When traveling, you feel life more contrastingly than in your everyday. Ascents and falls changing each other rapidly are the main rule here. Yesterday you rushed along the road like a rocket, and filled your stomach with stewed goat’s flesh; today you sadly drag your bike, moving against the storming wind. You fall asleep in the middle of a desert, a bit of dried bread and a drink of water being everything that remained for supper. In the morning you go under the sun seeking for invigorating moisture; the evening you will spend in a cafe, lots of dishes and goblets with beer on your table. This run of good and bad lucks makes up the very charm of an adventure, which is a small but eventful and in a way independent life.

Such was the life that the two members of Avalon Karaganda Historico-Geographical Society – I, Vitaliy Shuptar and my old friend Alexander Yermolyonok – were lucky to experience, when in August-September of 2006 we decided to rush through one of those adventures which, to tell the truth, constitute the most part of our life. The lands having numerous names waited for us, and even their names sounded fairy: East Turkestan, Little Bukharia, Uighuristan, Altyshar, Zhetyshar, Jungaria, Kashgaria and, strictly speaking, the contemporary name for all these places – Xinjiang.

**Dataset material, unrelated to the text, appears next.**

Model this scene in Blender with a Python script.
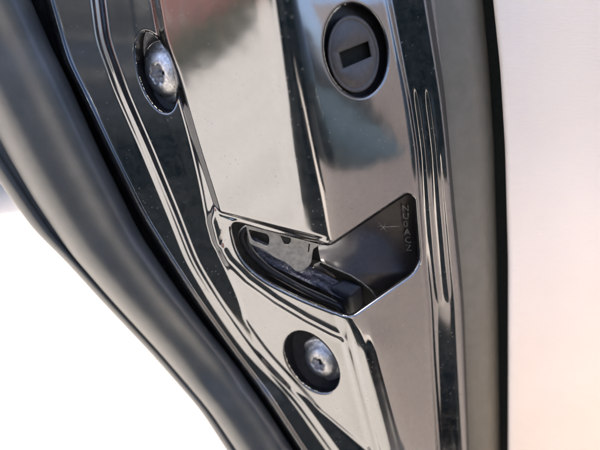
import bpy, bmesh, math, random
import numpy as np
from mathutils import Vector, Matrix

R = math.radians
S = bpy.context.scene
for o in list(bpy.data.objects):
    bpy.data.objects.remove(o)
COL = S.collection

# ------------------------------------------------------------------ camera
PITCH = 24.0
CAM_H = 0.95
FOC = 533.0            # focal length in photograph pixels (600 px wide)
U = 0.0003             # one photograph pixel at the focus plane, in metres
th = R(PITCH)
CAMLOC = Vector((0, 0, CAM_H))
RIGHT = Vector((1, 0, 0))
UP = Vector((0, math.sin(th), math.cos(th)))
FWD = Vector((0, math.cos(th), -math.sin(th)))
cam = bpy.data.cameras.new('camera')
cam.sensor_width = 36
cam.lens = 36 * FOC / 600
cam.clip_start = 0.004
cam.clip_end = 400
cam.dof.use_dof = True
cam.dof.focus_distance = 0.172
cam.dof.aperture_fstop = 7.5
camo = bpy.data.objects.new('camera', cam)
camo.location = CAMLOC
camo.rotation_euler = (R(90 - PITCH), 0, 0)
COL.objects.link(camo)
S.camera = camo

# ------------------------------------------------------------------ sky, sun
SUN_EL, SUN_AZ = 52.0, -14.0     # azimuth from +Y towards +X
w = bpy.data.worlds.new('World')
S.world = w
w.use_nodes = True
nt = w.node_tree
bg = nt.nodes['Background']
sky = nt.nodes.new('ShaderNodeTexSky')
sky.sky_type = 'NISHITA'
sky.sun_disc = False
sky.sun_elevation = R(SUN_EL)
sky.sun_rotation = R(SUN_AZ)
sky.dust_density = 5.0
sky.air_density = 0.65
nt.links.new(sky.outputs[0], bg.inputs[0])
bg.inputs[1].default_value = 0.13
sl = bpy.data.lights.new('sun', 'SUN')
sl.energy = 4.0
sl.angle = R(0.5)
sl.color = (1, 0.95, 0.87)
so = bpy.data.objects.new('sun', sl)
d = Vector((math.sin(R(SUN_AZ)) * math.cos(R(SUN_EL)), math.cos(R(SUN_AZ)) * math.cos(R(SUN_EL)), math.sin(R(SUN_EL))))
so.rotation_euler = d.to_track_quat('Z', 'Y').to_euler()
so.location = d * 20
COL.objects.link(so)
S.view_settings.view_transform = 'Standard'
S.view_settings.look = 'None'
S.view_settings.exposure = 2.85
S.view_settings.gamma = 1
S.view_settings.use_curve_mapping = False

# ------------------------------------------------------------------ helpers
DOORLOC = Vector((0.0, 0.22, 0.30))
T = 0.445     # the door stands upright, so it comes nearer towards the top of the picture


def cam_pt(px, py, h):
    """pixel and relief height (in px at the focus plane) -> world, arrays allowed"""
    z = FOC - h
    x = (px - 300) * z / FOC
    y = -(py - 225) * z / FOC
    return x * U, y * U, z * U


def W(px, py, h):
    x, y, z = cam_pt(px, py, h)
    return CAMLOC + RIGHT * x + UP * y + FWD * z


def Warr(px, py, h):
    x, y, z = cam_pt(np.asarray(px, float), np.asarray(py, float), np.asarray(h, float))
    r, u, f = np.array(RIGHT), np.array(UP), np.array(FWD)
    return np.array(CAMLOC) + x[..., None] * r + y[..., None] * u + z[..., None] * f


def mesh_obj(name, verts, faces, mat, parent=None, smooth=True, local=None):
    me = bpy.data.meshes.new(name)
    v = np.asarray(verts, float)
    if local is not None:
        v = v - np.array(local)
    v = v.reshape(-1, 3)
    if isinstance(faces, np.ndarray):
        n = len(faces)
        k = faces.shape[1]
        me.vertices.add(len(v))
        me.vertices.foreach_set('co', v.astype(np.float32).ravel())
        me.loops.add(n * k)
        me.loops.foreach_set('vertex_index', faces.astype(np.int32).ravel())
        me.polygons.add(n)
        me.polygons.foreach_set('loop_start', np.arange(0, n * k, k, dtype=np.int32))
        me.polygons.foreach_set('loop_total', np.full(n, k, dtype=np.int32))
        me.update(calc_edges=True)
    else:
        me.from_pydata([tuple(p) for p in v], [], faces)
        me.update()
    if smooth:
        me.polygons.foreach_set('use_smooth', np.ones(len(me.polygons), dtype=bool))
    me.materials.append(mat)
    o = bpy.data.objects.new(name, me)
    COL.objects.link(o)
    if parent is not None:
        o.parent = parent
    return o


def dpart(name, verts, faces, mat, parent, smooth=True, label=None):
    o = mesh_obj(name, verts, faces, mat, parent, smooth, local=DOORLOC)
    if label:
        o['label'] = label
    return o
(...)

In spite of the fact that our plan was immediately nicknamed ‘Kashgaria – following the tracks of Shokan Valikhanov’, our aims agreed with his ones only in the destination – the city of Kashgar, whereas the ways of achieving this very aim were different. But many aspects in his diaries became clearer and closer to us after we have seen and experienced some points described by him ourselves. That is why, considering my admiration of this outstanding investigator of Central Asia and the member of Russian Geographical Society, some extracts from his travel notes I will include in my narration, for they have not lost their relevance up to present day.